Otto Braun claimed that Red Army still had maintained 30,000 strength after the debacle in Xiangjiang River crossing. Beling blindfolded from military meetings, Braun's number was doubtful. After the Huili Siege, the total number of Red Army Central Front would not be too far from the number of 5000-10,000. The pretext that "there were not enough boats to cross the Dadu River" was a myth since Mao Tse-tung's Red Army had probably dwindled to 5000-10000 by the time of Huili Meeting and then further separated into two contingents, with one such contingent penetrating the deep mountains of Yi-zu minority people for Anshunchang Crossing. The number could be vindicated by the fact that after re-union with Red Army Fourth Front in northwestern Sichuan Prov, Mao's Central Front Army was replenished by 3000-5000 soldiers from 4th Front, but attrition and loss, including those buried alive by Provincial General Lu Dachang after the Battle of Lazikou Pass, still halved the newly-built Central Front by the time Mao arrived at northern Shenxi Province. The numbers could be rounded up if we gave the replenishment back to Zhang Guotao's Fourth Front, which ultimately died in the hands of Ma Family Cavalry during the Western Route Expedition. (Here also comes Yi-zu minority chieftans' naive expectation [in 1950] that People's Liberation Army would treat them good because their ancestor, 15 years ago, had an oath with Liu Bocheng for lending the Red Army a path to the Dadu River.)
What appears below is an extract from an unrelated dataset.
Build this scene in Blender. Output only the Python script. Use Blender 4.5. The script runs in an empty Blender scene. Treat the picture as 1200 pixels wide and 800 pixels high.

Chang & Halliday did pick up some internet chatters about government troops letting go the communist Red Army somewhere.
The fact is that at "let-go" stake was not Mao's Central Red Army nor Chiang's Central Government Army, but Heh Long & Ren Bishi's Communist Second Flank Army and Sichuan Provincial Army. Sichuan provincial army, controlled by Qin Zhongwen, i.e., an ex-communist, had let go Red Army Second Flank when they reached Sichuan Province.
Southwestern provincial armies ignorantly mistook the Russian-instigated rebellion of communist Red Army as just another civil strife.